Congress keeps harping on the necessity to amend the Constitution supposedly because there’s a need to attract foreign businesspersons to invest in our country.
But is there really such a clamor from foreign investors? Where is the data, statistics, and research that say that foreign businesspersons would have come in droves to invest in our country, if not for the limitations in our Constitution?
The complaints of foreign businesspersons who refuse to invest in our country represent a variety of reasons but very little of them include restrictions in our Constitution, to my knowledge. Their major complaints are as follows: corruption; expensive electricity; slow internet; long-winding bureaucratic processes; inadequate seaports for big ships, and; lack of cheap inland transport for goods such as trains. How will a constitutional change solve these complaints? Will public officials become honest if the Constitution is amended? Will electricity become cheap and internet become fast, if there’s Charter change (Cha-cha)?
What then are the reasons why Congress is eager to amend the Constitution? There’s an old reason and a new reason. The old reason is the same motivation that has impelled virtually every president we’ve had—Fidel Ramos, Joseph Estrada, Gloria Macapagal Arroyo, Rodrigo Duterte, and Ferdinand Marcos Jr. (except Benigno Aquino III)—to support Cha-cha. It’s pure and simple addiction to power. Virtually everyone who has occupied Malacañang has attempted to extend his/or her hold or influence on power.
There are telltale signs that congresspersons are up to no good in proposing Cha-cha at this time. They’re hiding under the skirt of people’s initiative to push for Cha-cha, when in truth it’s really congresspersons who are behind the move. Why hide and mislead the people if you have genuine motives? Public funds are unlawfully being used to push for Cha-cha.

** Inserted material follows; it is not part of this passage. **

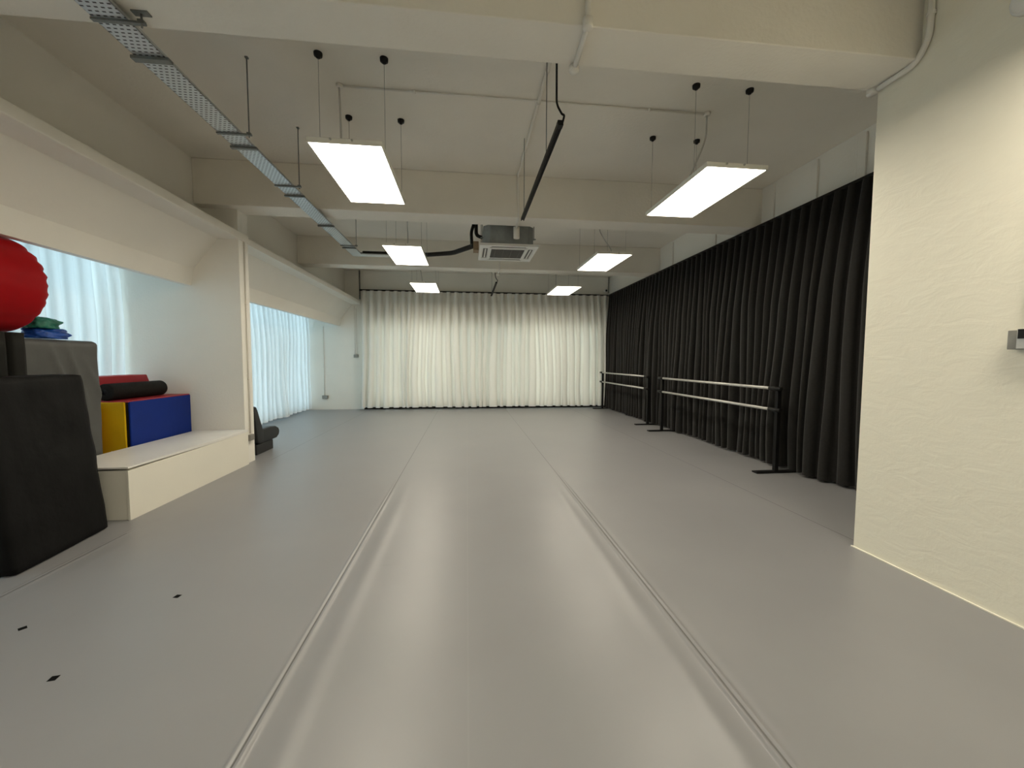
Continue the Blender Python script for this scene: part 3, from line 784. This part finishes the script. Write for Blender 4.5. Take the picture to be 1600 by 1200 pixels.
# ------------------------------------------------------------------ ballet barres
def barre(x, y0, y1, label):
    r = thing('ballet_barre', label, 'ballet barre', (x, (y0 + y1) / 2, 0), 'portable ballet barres')
    for yy in (y0, y1):
        build(MB().box(x - 0.30, x + 0.30, yy - 0.05, yy + 0.05, 0.002, 0.022), 'foot', 'black_metal', r, bevel=0.006)
        build(MB().box(x - 0.026, x + 0.026, yy - 0.026, yy + 0.026, 0.022, 1.10), 'post', 'black_metal', r, bevel=0.004)
    for z in (1.115, 0.835):
        b = build(MB().tube([(x - 0.045, y0 + 0.09, z), (x - 0.045, y1 - 0.09, z)], 0.020, 16), 'bar', 'alu', r, label='silver handrail')
        for s, yy in ((1, y0), (-1, y1)):
            mb = MB().tube([(x - 0.045, yy - s * 0.10, z), (x - 0.045, yy + s * 0.10, z)], 0.025, 16)
            mb.box(x - 0.05, x + 0.027, yy - 0.03, yy + 0.03, z - 0.03, z + 0.02)
            build(mb, 'bar_clamp', 'black_plastic', b, label='black end clamp')
    return r
barre(4.06, 4.80, 7.92, 'silver and black double ballet barre nearest the camera by the black curtain')
barre(4.14, 8.75, 11.85, 'silver and black double ballet barre farther back, beside the white sheer')

# ------------------------------------------------------------------ white bench
be = thing('storage_bench', 'long white box bench standing against the left pier', 'bench', (-3.4, 4.95, 0))
build(MB().box(-3.74, -3.08, 3.955, 5.945, 0.0, 0.459), 'carcass', 'bench', be, bevel=0.002)
build(MB().box(-3.079, -3.06, 3.94, 5.945, 0.0, 0.459), 'front_panel', 'bench', be, bevel=0.002)
build(MB().prism([(3.935, 0.479), (5.10, 0.4615), (5.945, 0.4605), (5.945, 0.492), (3.935, 0.496)], 'x', -3.745, -3.055), 'lid', 'bench_top', be, bevel=0.002)

# ------------------------------------------------------------------ mats
def slab(x0, x1, y0, y1, z0, z1, wr, seed, shear=0.0, n=(6, 22, 26), round_=0.03, crease=None):
    """upholstered mat: rounded box with soft wrinkles; `shear` leans the top to -x"""
    bm = bmesh.new()
    def face(ax, side):
        na, nb = {'x': (n[1], n[2]), 'y': (n[0], n[2]), 'z': (n[0], n[1])}[ax]
        g = []
        for i in range(na + 1):
            rr = []
            for j in range(nb + 1):
                a, b = i / na, j / nb
                if ax == 'x': p = Vector((x1 if side else x0, y0 + (y1 - y0) * a, z0 + (z1 - z0) * b))
                elif ax == 'y': p = Vector((x0 + (x1 - x0) * a, y1 if side else y0, z0 + (z1 - z0) * b))
                else: p = Vector((x0 + (x1 - x0) * a, y0 + (y1 - y0) * b, z1 if side else z0))
                rr.append(bm.verts.new(p))
            g.append(rr)
        for a, b in zip(g, g[1:]):
            for j in range(nb):
                f = bm.faces.new((a[j], a[j + 1], b[j + 1], b[j])); f.smooth = True
    for ax in 'xyz':
        for s in (0, 1): face(ax, s)
    bmesh.ops.remove_doubles(bm, verts=bm.verts, dist=1e-5)
    c = Vector(((x0 + x1) / 2, (y0 + y1) / 2, (z0 + z1) / 2))
    hx, hy, hz = (x1 - x0) / 2, (y1 - y0) / 2, (z1 - z0) / 2
    for v in bm.verts:
        p = v.co - c
        q = Vector((max(-hx + round_, min(hx - round_, p.x)), max(-hy + round_, min(hy - round_, p.y)), max(-hz + round_, min(hz - round_, p.z))))
        d = p - q
        if d.length > 1e-6: p = q + d.normalized() * round_
        w = noise.noise(Vector((p.y * 3.5 + seed, p.z * 5.0, p.x * 3.0 + seed * 2))) * wr
        w += noise.noise(Vector((p.y * 9 + seed, p.z * 3.0 + p.y * 4, p.x * 6.0))) * wr * 0.4
        if crease: w += crease(p.y / hy, p.z / hz)
        if abs(p.x) > hx - round_ * 1.5:
            p.x += w * (1 if p.x > 0 else -1)
        elif abs(p.y) > hy - round_ * 1.5:
            p.y += 0.5 * w * (1 if p.y > 0 else -1)
        v.co = p + c
        v.co.x -= shear * (v.co.z - z0)
        if v.co.z < z0 + 0.002: v.co.z = z0
    return bm
def crs(a, b):
    # hanging folds below the upper edge of the cover
    s = 0.0
    for k, (a0, b0, sl, wd) in enumerate(((0.20, 1.0, -0.55, 0.05), (-0.15, 1.0, -0.60, 0.06), (0.55, 0.85, -0.8, 0.05), (0.0, 0.75, -0.5, 0.05))):
        along = b0 - b
        if 0 < along < 0.9:
            d = (a - (a0 - sl * along))
            s += 0.017 * math.exp(-(d / wd) ** 2) * math.sin(PI * along / 0.9)
    return s
bmk = slab(-3.36, -3.11, 2.97, 3.79, 0.003, 1.345, 0.012, 4.0, shear=0.10, round_=0.022)
bmesh.ops.rotate(bmk, verts=bmk.verts[:], cent=(-3.11, 3.78, 0), matrix=Matrix.Rotation(math.radians(5.9), 3, 'Z'))
setprops(build(bmk, 'crash_mat', 'vinyl_black'), 'large black crash mat standing upright and leaning back at the left edge', 'gym mat')
setprops(build(slab(-4.02, -3.79, 3.70, 4.62, 0.003, 1.655, 0.008, 9.0, round_=0.05, crease=crs, n=(6, 40, 50)), 'crash_mat', 'vinyl_grey'), 'grey crash mat standing upright behind the black one, creased cover', 'gym mat')
setprops(build(slab(-4.40, -3.545, 3.565, 3.665, 0.003, 1.685, 0.003, 2.0, round_=0.012, n=(10, 4, 12)), 'folding_mat', 'vinyl_dark'), 'upright dark board-like mat touching the grey mat, under the red roller', 'gym mat', 'upright dark mats under the red roller')
setprops(build(slab(-4.40, -3.545, 3.430, 3.530, 0.003, 1.685, 0.003, 6.0, round_=0.012, n=(10, 4, 12)), 'folding_mat', 'vinyl_dark'), 'upright dark board-like mat at the very left edge, a gap from its twin', 'gym mat', 'upright dark mats under the red roller')

# red inflatable roller
def roller_mesh():
    bm = bmesh.new()
    R, cx, cz, yn, yf = 0.420, -4.02, 2.108, 2.75, 3.985
    seg = 96
    prof = []
    for k in range(9):
        t = k / 8
        prof.append((R * math.sin(t * PI / 2) * 0.86, yf + 0.055 * math.cos(t * PI / 2) - 0.0))
    for k in range(1, 9):
        t = k / 8 * PI / 2
        prof.append((R * (0.86 + 0.14 * math.sin(t)), yf - 0.11 * (1 - math.cos(t))))
    for k in range(1, 24):
        prof.append((R, yf - 0.11 - (yf - yn - 0.22) * k / 24))
    for k in range(9):
        t = PI / 2 - k / 8 * PI / 2
        prof.append((R * (0.86 + 0.14 * math.sin(t)), yn + 0.11 * (1 - math.cos(t))))
    for k in range(1, 9):
        t = k / 8
        prof.append((R * 0.86 * math.cos(t * PI / 2) , yn - 0.055 * math.sin(t * PI / 2)))
    rings = []
    for r, y in prof:
        if r < 1e-5: rings.append([bm.verts.new((cx, y, cz))]); continue
        ring_ = []
        for k in range(seg):
            th = 2 * PI * k / seg
            rr = r
            e = math.exp(-((y - (yf - 0.01)) / 0.055) ** 2) + math.exp(-((y - (yn + 0.01)) / 0.055) ** 2)
            if r > R * 0.5:
                pk = 0.5 + 0.5 * math.cos(26 * th + 1.5 * math.sin(3 * th))
                rr -= e * 0.028 * (1 - pk ** 0.6) * (0.55 + 0.45 * math.sin(2.0 * th + 0.6))
                rr -= 0.006 * abs(math.cos(4 * th)) ** 24
            z = cz + rr * math.sin(th)
            ring_.append(bm.verts.new((cx + rr * math.cos(th), y, max(z, 1.688))))
        rings.append(ring_)
    for a, b in zip(rings, rings[1:]):
        for k in range(seg):
            k2 = (k + 1) % seg
            if len(a) == 1: f = bm.faces.new((a[0], b[k], b[k2]))
            elif len(b) == 1: f = bm.faces.new((a[k], a[k2], b[0]))
            else: f = bm.faces.new((a[k], a[k2], b[k2], b[k]))
            f.smooth = True
    return bm
setprops(build(roller_mesh(), 'inflatable_roller', 'red_vinyl'), 'big red inflatable roller lying on top of the upright mats under the soffit', 'inflatable')

def crumple(cx, cy, z0, sx_, sy_, sz, seed, amp=0.3, pts=None):
    bm = bmesh.new()
    bmesh.ops.create_icosphere(bm, subdivisions=4, radius=1.0)
    for v in bm.verts:
        p = v.co.copy()
        n1 = noise.noise(p * 2.2 + Vector((seed, 0, 0))); n2 = 1 - 2 * abs(noise.noise(p * 4.5 + Vector((0, seed, 0))))
        k = 1 + amp * n1 + amp * 0.35 * n2
        q = Vector((math.copysign(abs(p.x) ** 0.7, p.x), math.copysign(abs(p.y) ** 0.7, p.y), p.z)) * k
        if pts: q += pts(p)
        v.co = Vector((cx + q.x * sx_, cy + q.y * sy_, z0 + sz * (0.55 + 1.3 * q.z)))
        v.co.z = max(v.co.z, z0)
    for f in bm.faces: f.smooth = True
    return bm
setprops(build(crumple(-3.90, 4.20, 1.662, 0.10, 0.15, 0.050, 3.0, 0.38), 'folded_bag', 'blue_bag'), 'crumpled shiny blue bag lying on the grey mat beside the red roller', 'bag')
def flap(p):
    return Vector((0, 0.55 * max(0, p.y) ** 3, 0.35 * max(0, p.y) ** 2))
setprops(build(crumple(-3.905, 4.155, 1.752, 0.085, 0.10, 0.055, 7.0, 0.35, flap), 'folded_cloth', 'green_bag'), 'folded green fabric with a pointed corner on top of the blue bag', 'fabric')

# ------------------------------------------------------------------ soft play blocks behind the bench
sp_ = thing('soft_play_block', 'big foam block with blue side, yellow end and red top behind the white bench', 'soft play block', (-4.1, 5.4, 0))
build(MB().box(-4.40, -3.80, 4.93, 5.93, 0.003, 0.985), 'foam_core', 'black_plastic', sp_)
build(MB().box(-3.80, -3.778, 4.935, 5.93, 0.003, 0.992), 'side_cover', 'blue_foam', sp_, bevel=0.008, label='blue side cover')
build(MB().box(-4.41, -3.815, 4.905, 4.929, 0.003, 0.990), 'end_cover', 'yellow_foam', sp_, bevel=0.008, label='yellow end cover')
build(MB().box(-4.41, -3.785, 4.915, 5.93, 0.986, 1.004), 'top_cover', 'red_foam', sp_, bevel=0.006, label='red top cover')
setprops(build(MB().prism([(-4.42, 0.003), (-4.12, 0.003), (-4.06, 0.97), (-4.42, 0.97)], 'y', 4.64, 4.89), 'foam_wedge', 'red_foam', bevel=0.01), 'narrow red foam wedge peeping out between grey mat and yellow foam end', 'soft play block')
setprops(build(MB().prism([(4.95, 1.006), (5.86, 1.006), (5.74, 1.275), (4.95, 1.275)], 'x', -4.40, -4.17), 'foam_wedge', 'red_foam', bevel=0.012), 'red foam wedge with a slanted end lying behind the black foam roller', 'soft play block')
rl = thing('foam_roller', 'black foam roller lying on the red top of the foam block', 'foam roller', (-4.0, 5.2, 1.005))
build(MB().lathe([(0.03, 0.0), (0.085, 0.0), (0.096, 0.010), (0.096, 0.80), (0.085, 0.815), (0.03, 0.815)], (-4.02, 4.93, 1.101), 'y', 32), 'roll', 'roller', rl)
build(MB().lathe([(0, 0.004), (0.031, 0.004), (0.031, 0.81), (0, 0.81)], (-4.02, 4.93, 1.101), 'y', 24), 'core', 'black_plastic', rl)
setprops(build(crumple(-3.79, 4.70, 0.003, 0.025, 0.06, 0.232, 5.0, 0.3), 'crumpled_wrapper', 'clear_bag'), 'small crumpled pale wrapper wedged between grey mat, bench and yellow foam', 'wrapper')

# ------------------------------------------------------------------ low black chair behind the pier
ch = thing('floor_chair', 'low black padded floor chair behind the left pier by the window curtain', 'chair', (-3.48, 6.8, 0))
cx0, cx1 = -3.76, -3.20
build(MB().prism([(6.46, 0.003), (6.985, 0.003), (6.985, 0.155), (6.46, 0.155)], 'x', cx0 + 0.02, cx1 - 0.01), 'base', 'leather', ch, bevel=0.01)
build(MB().prism([(6.56, 0.157), (7.10, 0.157), (7.19, 0.20), (7.215, 0.26), (7.18, 0.32), (7.08, 0.365), (6.90, 0.385), (6.56, 0.385)], 'x', cx0, cx1), 'seat', 'leather', ch, bevel=0.022)
build(MB().prism([(6.37, 0.73), (6.41, 0.765), (6.465, 0.755), (6.50, 0.70), (6.665, 0.34), (6.66, 0.17), (6.55, 0.157), (6.47, 0.20)], 'x', cx0 - 0.005, cx1 + 0.006), 'backrest', 'leather', ch, bevel=0.02)

# ------------------------------------------------------------------ tape marks
for k, (x, y, a, lab) in enumerate(((-1.795, 2.62, -0.18, 'small black tape square on the floor, farthest of three'), (-2.42, 2.388, 0.85, 'small black tape square on the floor nearest the left edge'), (-1.90, 1.985, 0.14, 'small black tape square on the floor, closest to the camera'))):
    b = MB().box(-0.016, 0.016, -0.016, 0.016, 0.0003, 0.0012)
    b.bm.transform(Matrix.Translation((x, y, 0)) @ Matrix.Rotation(a, 4, 'Z'))
    setprops(build(b, 'floor_marker', 'tape'), lab, 'tape mark', 'black tape marks on the floor')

People are being made to sign on to an amendment proposal that’s not explained to them and understood by them.
The biggest proof that the amendments being pushed by the House of Representatives is nothing but a brazen grab for power, is shown by the proposed amendment itself. I’ve seen a copy of the documents being circulated for people’s initiative signatures, and the proposed amendment to Article XVII, Section 1 of the Constitution is this: “Any amendment to, or revision of, this Constitution may be proposed by: (1) The Congress, upon a vote of three-fourths of all its members, VOTING JOINTLY, AT THE CALL OF THE SENATE PRESIDENT OR THE SPEAKER OF THE HOUSE OF REPRESENTATIVES.”
The proposed amendment is blatantly meant to strip the Senate of its powers to have its coequal say on any constitutional amendment. If the amendment is approved, the number of senators (24) will only be added to the number of congresspersons (315), and the combined votes will be totaled to determine if the required three-fourths vote is met. This is opposite to the more sensible provision of the current Constitution which requires three-fourths vote of both the Senate and the House, voting separately.
The proposed amendment amounts to a brazen coup d’ etat being attempted by the House to render the Senate powerless in Cha-cha initiatives. It’s also an attempt by the House to bypass the Supreme Court from exercising its judicial powers to interpret the provisions of the current Constitution—on whether the Senate and the House should vote jointly or separately—because the proposed amendment will already supply the interpretation.
It’s further obvious that the current constitutional amendment being pushed is merely STAGE ONE. There’s going to be a STAGE TWO where the House—with its new monopoly of power to initiate Cha-cha—will then propose any constitutional amendment completely at its whim. Once the House pries open the door to Cha-cha, there will be no stopping congresspersons from proposing even a completely new Constitution.
On the other hand, the new reason for the push for Cha-cha is peculiar to the Marcos administration. The 1987 Constitution represents an enduring symbol of the ouster from power of the Marcoses. Our fundamental law is replete with provisions that embody the people’s rejection of everything that the Marcos family stood for under the Marcos dictatorship. If the Marcoses are able to usher in a new Constitution replacing the current one which is an Aquino legacy, it will etch in stone the triumphal return of the Marcoses. The Constitution can be completely overhauled so that the fundamental law that rules over the land will thenceforth be a Marcos constitution.
There may be a time when we need to amend our Constitution. But now is the wrong time. We have leaders with the wrong motives, and we have people who will vote for the wrong reasons.